WHAT YOU WILL DO:
Going from the top of the data below, give again each line through the one containing "S.camera = cam", both ends kept.

____ DATA SEGMENT

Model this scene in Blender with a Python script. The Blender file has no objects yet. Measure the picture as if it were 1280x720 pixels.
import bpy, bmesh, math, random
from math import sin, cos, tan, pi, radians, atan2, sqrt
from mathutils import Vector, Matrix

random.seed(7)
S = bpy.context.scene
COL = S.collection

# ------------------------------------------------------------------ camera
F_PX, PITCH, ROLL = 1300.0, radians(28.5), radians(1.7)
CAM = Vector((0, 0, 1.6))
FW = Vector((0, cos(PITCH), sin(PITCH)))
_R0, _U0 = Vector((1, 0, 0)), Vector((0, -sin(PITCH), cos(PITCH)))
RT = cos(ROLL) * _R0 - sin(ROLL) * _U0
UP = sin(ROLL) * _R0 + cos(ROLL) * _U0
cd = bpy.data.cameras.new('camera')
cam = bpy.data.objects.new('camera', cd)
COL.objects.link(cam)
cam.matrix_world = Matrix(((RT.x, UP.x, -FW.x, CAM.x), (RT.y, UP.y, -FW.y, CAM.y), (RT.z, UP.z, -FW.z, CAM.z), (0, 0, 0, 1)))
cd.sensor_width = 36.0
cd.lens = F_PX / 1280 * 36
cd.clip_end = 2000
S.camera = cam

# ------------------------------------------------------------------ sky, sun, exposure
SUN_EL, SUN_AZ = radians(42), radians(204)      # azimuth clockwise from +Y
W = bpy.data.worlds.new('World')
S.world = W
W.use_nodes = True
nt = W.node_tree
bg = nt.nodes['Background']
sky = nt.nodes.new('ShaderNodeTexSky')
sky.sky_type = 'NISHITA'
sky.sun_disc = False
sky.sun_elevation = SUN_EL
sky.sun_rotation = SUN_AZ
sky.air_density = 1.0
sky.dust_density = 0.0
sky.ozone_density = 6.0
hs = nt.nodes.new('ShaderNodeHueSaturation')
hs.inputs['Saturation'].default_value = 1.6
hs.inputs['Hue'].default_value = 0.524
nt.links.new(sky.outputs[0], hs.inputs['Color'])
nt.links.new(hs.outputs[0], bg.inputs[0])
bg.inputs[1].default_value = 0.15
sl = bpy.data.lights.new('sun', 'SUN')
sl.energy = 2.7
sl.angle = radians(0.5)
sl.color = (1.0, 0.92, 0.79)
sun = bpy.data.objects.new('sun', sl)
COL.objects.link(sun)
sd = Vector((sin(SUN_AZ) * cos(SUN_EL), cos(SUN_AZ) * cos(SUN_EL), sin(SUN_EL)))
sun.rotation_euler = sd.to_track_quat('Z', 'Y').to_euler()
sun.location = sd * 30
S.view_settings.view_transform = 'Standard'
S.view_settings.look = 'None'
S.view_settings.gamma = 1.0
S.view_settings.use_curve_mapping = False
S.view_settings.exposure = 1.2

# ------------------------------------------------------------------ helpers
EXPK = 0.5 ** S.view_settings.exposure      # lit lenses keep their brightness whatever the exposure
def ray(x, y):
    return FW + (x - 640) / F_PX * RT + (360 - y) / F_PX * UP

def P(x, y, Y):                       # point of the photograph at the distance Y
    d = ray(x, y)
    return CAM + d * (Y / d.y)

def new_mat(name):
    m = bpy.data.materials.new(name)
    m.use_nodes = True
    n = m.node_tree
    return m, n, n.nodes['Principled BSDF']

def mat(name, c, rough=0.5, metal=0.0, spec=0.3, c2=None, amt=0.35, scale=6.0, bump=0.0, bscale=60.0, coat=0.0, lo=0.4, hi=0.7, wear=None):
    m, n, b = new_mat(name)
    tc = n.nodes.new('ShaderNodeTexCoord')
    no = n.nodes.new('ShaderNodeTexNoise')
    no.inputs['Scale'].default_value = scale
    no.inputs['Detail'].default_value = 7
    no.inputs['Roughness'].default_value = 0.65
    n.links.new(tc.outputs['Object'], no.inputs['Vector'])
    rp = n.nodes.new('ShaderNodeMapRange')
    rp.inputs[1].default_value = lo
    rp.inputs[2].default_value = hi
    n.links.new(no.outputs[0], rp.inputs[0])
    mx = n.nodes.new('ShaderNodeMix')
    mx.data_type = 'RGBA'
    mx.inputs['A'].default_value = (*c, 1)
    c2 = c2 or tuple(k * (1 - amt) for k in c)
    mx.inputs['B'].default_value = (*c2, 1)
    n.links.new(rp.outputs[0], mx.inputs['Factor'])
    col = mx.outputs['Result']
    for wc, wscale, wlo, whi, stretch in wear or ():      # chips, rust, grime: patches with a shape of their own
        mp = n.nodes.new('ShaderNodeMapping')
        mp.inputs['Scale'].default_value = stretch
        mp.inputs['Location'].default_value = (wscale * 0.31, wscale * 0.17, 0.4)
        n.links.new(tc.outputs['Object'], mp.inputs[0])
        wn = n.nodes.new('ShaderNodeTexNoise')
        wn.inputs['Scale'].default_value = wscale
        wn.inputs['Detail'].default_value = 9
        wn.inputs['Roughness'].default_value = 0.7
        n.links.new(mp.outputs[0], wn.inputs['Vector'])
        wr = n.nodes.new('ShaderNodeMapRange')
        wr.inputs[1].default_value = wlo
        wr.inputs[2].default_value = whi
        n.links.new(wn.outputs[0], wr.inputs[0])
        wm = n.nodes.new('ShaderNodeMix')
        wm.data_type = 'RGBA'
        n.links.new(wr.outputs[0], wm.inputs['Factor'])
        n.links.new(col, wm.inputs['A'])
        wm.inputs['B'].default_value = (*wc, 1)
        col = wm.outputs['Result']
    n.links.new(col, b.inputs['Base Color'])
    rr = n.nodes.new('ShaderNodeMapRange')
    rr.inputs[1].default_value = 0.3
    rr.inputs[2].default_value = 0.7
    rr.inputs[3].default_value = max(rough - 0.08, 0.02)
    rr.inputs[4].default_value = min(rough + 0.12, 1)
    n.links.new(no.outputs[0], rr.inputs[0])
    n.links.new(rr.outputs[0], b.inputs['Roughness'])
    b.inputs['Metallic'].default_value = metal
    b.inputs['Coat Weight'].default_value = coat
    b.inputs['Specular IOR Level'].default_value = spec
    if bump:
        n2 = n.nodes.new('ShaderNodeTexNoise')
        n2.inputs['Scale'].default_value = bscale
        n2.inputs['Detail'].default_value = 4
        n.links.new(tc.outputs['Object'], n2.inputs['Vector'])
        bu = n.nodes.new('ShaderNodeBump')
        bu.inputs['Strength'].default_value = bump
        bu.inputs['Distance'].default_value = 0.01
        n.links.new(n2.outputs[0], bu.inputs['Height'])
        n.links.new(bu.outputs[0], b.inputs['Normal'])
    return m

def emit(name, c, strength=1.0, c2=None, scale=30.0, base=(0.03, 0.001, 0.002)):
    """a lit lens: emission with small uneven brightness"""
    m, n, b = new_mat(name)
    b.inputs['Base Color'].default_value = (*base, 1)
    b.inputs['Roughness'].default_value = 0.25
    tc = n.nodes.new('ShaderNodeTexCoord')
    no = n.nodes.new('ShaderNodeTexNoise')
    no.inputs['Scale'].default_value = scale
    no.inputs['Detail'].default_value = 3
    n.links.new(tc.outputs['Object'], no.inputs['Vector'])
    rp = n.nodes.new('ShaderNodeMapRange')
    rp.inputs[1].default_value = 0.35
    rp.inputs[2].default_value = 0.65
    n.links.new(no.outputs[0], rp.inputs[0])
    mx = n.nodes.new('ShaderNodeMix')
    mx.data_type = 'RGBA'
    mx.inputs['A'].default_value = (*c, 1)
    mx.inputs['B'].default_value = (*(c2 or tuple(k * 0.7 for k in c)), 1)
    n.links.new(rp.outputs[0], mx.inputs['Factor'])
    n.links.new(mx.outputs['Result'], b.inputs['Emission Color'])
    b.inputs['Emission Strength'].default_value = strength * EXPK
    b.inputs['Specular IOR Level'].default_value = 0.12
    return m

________

RIGHT ANSWER:
Model this scene in Blender with a Python script. The Blender file has no objects yet. Measure the picture as if it were 1280x720 pixels.
import bpy, bmesh, math, random
from math import sin, cos, tan, pi, radians, atan2, sqrt
from mathutils import Vector, Matrix

random.seed(7)
S = bpy.context.scene
COL = S.collection

# ------------------------------------------------------------------ camera
F_PX, PITCH, ROLL = 1300.0, radians(28.5), radians(1.7)
CAM = Vector((0, 0, 1.6))
FW = Vector((0, cos(PITCH), sin(PITCH)))
_R0, _U0 = Vector((1, 0, 0)), Vector((0, -sin(PITCH), cos(PITCH)))
RT = cos(ROLL) * _R0 - sin(ROLL) * _U0
UP = sin(ROLL) * _R0 + cos(ROLL) * _U0
cd = bpy.data.cameras.new('camera')
cam = bpy.data.objects.new('camera', cd)
COL.objects.link(cam)
cam.matrix_world = Matrix(((RT.x, UP.x, -FW.x, CAM.x), (RT.y, UP.y, -FW.y, CAM.y), (RT.z, UP.z, -FW.z, CAM.z), (0, 0, 0, 1)))
cd.sensor_width = 36.0
cd.lens = F_PX / 1280 * 36
cd.clip_end = 2000
S.camera = cam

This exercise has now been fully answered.